Velu beweert dat via de Zwitserse rekening van de Panamese firma Manu Business Corporation, nog eens 22,5 miljoen frank extra Agustageld is betaald, bovenop de 51 miljoen die de gewezen financieel expert van de SP Etienne Mangé al toegaf. Bovendien zou Dassault negentig miljoen frank hebben uitbetaald, en niet zestig miljoen.

Ook zegt Velu dat de vorige minister van Justitie Melchior Wathelet (PSC) hem vroeg om het rapport van kassatie, waarin huidig SP-voorzitter Louis Tobback wordt vrijgesteld van verdenking, vroegtijdig bekend te maken “om de regeringsvorming te vergemakkelijken. ” De rapporten over Claes en Coëme bleven twee volle maanden (van 4 juli tot 4 september) liggen bij kassatie, waarna Langendries ze ook nog eens een maand in zijn kluis opborg, tot na de stemming over de begroting. Wathelet ontkent dat hij druk uitoefende op Velu, wat een schending van de scheiding der machten had ingehouden.

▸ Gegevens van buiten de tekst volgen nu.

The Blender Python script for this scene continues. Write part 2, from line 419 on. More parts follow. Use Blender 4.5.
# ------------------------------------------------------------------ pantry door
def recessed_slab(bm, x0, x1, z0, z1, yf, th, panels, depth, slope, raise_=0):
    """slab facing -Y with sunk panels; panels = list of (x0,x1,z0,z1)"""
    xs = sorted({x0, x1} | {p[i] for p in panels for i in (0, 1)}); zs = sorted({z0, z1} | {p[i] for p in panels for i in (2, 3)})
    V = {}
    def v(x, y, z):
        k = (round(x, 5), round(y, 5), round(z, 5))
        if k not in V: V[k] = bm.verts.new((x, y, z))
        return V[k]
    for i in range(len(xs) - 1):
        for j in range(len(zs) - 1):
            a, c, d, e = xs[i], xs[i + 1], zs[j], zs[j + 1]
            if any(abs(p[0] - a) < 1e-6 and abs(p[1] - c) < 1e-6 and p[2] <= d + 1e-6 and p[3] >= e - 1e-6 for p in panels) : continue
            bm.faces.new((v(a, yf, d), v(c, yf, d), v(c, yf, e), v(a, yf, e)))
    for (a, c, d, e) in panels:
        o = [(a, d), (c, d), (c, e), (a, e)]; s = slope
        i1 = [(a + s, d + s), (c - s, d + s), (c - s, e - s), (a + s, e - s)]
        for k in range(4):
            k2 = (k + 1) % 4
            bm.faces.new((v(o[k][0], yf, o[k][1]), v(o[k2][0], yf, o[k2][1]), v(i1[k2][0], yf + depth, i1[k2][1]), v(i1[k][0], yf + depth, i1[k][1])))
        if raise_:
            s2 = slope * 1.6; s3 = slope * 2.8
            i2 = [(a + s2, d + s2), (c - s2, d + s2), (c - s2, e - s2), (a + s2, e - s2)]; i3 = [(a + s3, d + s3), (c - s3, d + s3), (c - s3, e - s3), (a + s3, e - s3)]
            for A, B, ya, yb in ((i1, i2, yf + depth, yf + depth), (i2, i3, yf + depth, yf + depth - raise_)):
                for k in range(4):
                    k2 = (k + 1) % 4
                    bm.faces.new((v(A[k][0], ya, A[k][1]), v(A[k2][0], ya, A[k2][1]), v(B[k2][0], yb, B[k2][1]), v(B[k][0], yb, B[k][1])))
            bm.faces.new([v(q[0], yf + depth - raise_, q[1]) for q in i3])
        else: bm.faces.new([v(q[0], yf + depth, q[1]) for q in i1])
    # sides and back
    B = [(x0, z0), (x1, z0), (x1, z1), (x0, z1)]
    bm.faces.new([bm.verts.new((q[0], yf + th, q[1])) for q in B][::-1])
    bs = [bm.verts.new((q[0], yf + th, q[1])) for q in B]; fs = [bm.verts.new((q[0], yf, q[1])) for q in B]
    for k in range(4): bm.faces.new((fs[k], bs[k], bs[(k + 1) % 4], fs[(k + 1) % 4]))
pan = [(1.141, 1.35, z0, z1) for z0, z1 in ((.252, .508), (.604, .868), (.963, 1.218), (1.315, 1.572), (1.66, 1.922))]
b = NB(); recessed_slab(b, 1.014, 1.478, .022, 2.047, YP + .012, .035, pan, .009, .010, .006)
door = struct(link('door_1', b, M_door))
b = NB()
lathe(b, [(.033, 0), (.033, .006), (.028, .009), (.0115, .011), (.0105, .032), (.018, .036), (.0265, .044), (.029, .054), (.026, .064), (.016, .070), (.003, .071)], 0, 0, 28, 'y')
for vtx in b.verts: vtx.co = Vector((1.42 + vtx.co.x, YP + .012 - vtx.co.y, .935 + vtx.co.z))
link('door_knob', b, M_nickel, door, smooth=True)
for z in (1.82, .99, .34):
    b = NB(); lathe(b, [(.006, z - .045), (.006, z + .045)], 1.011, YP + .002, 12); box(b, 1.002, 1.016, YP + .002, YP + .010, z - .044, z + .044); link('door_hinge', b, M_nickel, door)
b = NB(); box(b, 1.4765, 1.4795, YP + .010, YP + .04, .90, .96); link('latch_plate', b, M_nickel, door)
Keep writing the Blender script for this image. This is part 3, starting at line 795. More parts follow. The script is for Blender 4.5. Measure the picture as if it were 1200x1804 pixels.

Voor de kommissie zegt Claes dat er in het dossier geen enkel nieuw element staat. Hij vraagt een loutere voortzetting van het onderzoek en een konfrontatie tussen hemzelf en alle belastende getuigen. De kamerkommissie gaat daar niet op in. Zij vermeldt in haar beslissing wel dat het onderzoek tegen Claes moet worden voortgezet, maar door de verwijzing hoeft kassatie nadien niet meer terug naar de kamer te komen. Voor Coëme moet dat wel, omdat er over de Dassault-zaak te weinig duidelijkheid heerst.